Directive:
Extract, unchanged, each line of the listing below from its first line through the line that contains "v, f = tube([s0", inclusive, and nothing else.
▬▬▬▬▬▬▬▬▬▬
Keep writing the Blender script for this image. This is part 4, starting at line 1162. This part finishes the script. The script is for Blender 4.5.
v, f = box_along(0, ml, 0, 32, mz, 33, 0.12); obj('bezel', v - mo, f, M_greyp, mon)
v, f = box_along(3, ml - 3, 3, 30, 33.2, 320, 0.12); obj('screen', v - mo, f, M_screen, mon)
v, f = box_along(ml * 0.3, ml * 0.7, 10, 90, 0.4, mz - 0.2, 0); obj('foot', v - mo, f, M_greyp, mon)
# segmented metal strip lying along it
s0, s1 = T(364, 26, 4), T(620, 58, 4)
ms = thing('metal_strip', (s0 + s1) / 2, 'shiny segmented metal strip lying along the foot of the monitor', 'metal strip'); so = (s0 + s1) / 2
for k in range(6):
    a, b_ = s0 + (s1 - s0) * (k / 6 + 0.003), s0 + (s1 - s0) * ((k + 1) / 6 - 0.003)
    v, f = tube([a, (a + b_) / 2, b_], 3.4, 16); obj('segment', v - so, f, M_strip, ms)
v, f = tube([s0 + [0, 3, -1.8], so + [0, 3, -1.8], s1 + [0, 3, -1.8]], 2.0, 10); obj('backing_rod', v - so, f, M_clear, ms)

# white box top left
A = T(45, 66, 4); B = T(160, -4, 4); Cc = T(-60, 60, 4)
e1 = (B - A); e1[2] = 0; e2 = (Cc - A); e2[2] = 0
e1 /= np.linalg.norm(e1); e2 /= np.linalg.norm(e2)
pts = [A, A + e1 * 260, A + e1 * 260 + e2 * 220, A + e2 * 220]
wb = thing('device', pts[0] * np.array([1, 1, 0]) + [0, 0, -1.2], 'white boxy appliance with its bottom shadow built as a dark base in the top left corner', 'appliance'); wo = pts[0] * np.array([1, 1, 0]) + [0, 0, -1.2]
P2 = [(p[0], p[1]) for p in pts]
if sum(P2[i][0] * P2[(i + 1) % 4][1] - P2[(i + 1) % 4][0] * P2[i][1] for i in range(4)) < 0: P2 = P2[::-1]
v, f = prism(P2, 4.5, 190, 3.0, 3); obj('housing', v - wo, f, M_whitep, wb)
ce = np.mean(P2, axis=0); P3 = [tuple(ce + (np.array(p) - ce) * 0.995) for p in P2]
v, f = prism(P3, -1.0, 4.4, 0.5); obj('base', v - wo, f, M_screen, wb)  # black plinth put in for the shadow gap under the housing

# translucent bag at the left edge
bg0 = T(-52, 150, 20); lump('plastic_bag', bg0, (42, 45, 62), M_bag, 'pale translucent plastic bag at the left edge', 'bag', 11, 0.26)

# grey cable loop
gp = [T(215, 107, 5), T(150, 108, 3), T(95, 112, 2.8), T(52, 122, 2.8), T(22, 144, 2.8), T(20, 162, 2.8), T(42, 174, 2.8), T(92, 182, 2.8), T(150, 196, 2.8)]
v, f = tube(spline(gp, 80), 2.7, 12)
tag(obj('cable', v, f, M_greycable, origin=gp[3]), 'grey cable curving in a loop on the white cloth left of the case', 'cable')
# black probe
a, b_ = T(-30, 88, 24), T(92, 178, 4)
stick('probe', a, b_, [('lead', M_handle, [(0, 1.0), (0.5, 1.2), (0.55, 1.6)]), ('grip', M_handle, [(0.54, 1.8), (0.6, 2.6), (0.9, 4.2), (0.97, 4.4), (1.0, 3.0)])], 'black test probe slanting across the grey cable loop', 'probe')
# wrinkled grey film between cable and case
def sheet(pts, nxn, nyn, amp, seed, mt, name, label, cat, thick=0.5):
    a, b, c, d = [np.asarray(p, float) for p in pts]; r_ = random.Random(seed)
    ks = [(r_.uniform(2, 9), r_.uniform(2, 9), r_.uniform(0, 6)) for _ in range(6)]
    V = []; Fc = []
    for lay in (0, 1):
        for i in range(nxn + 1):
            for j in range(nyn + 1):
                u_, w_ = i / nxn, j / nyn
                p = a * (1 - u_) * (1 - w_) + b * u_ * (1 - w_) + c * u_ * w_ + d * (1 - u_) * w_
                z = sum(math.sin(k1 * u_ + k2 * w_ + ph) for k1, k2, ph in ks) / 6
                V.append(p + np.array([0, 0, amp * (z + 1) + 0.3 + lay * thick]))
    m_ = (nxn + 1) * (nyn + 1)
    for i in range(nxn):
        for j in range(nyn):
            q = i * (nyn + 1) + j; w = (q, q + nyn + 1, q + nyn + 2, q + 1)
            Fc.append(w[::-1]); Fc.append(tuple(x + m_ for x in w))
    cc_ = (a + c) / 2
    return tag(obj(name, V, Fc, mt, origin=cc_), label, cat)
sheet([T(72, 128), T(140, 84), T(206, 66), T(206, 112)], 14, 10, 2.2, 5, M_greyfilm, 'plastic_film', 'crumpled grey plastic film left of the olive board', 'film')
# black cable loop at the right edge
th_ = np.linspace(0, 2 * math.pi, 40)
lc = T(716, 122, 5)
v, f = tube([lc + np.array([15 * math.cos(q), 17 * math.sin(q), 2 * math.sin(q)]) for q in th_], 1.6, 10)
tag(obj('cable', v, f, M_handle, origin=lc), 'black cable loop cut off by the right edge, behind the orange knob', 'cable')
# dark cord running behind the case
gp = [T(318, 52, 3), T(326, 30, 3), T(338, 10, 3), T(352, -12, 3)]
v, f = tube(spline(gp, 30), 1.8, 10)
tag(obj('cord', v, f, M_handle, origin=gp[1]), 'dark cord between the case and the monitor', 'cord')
▬▬▬▬▬▬▬▬▬▬
Output of the task:
Keep writing the Blender script for this image. This is part 4, starting at line 1162. This part finishes the script. The script is for Blender 4.5.
v, f = box_along(0, ml, 0, 32, mz, 33, 0.12); obj('bezel', v - mo, f, M_greyp, mon)
v, f = box_along(3, ml - 3, 3, 30, 33.2, 320, 0.12); obj('screen', v - mo, f, M_screen, mon)
v, f = box_along(ml * 0.3, ml * 0.7, 10, 90, 0.4, mz - 0.2, 0); obj('foot', v - mo, f, M_greyp, mon)
# segmented metal strip lying along it
s0, s1 = T(364, 26, 4), T(620, 58, 4)
ms = thing('metal_strip', (s0 + s1) / 2, 'shiny segmented metal strip lying along the foot of the monitor', 'metal strip'); so = (s0 + s1) / 2
for k in range(6):
    a, b_ = s0 + (s1 - s0) * (k / 6 + 0.003), s0 + (s1 - s0) * ((k + 1) / 6 - 0.003)
    v, f = tube([a, (a + b_) / 2, b_], 3.4, 16); obj('segment', v - so, f, M_strip, ms)
v, f = tube([s0 + [0, 3, -1.8], so + [0, 3, -1.8], s1 + [0, 3, -1.8]], 2.0, 10); obj('backing_rod', v - so, f, M_clear, ms)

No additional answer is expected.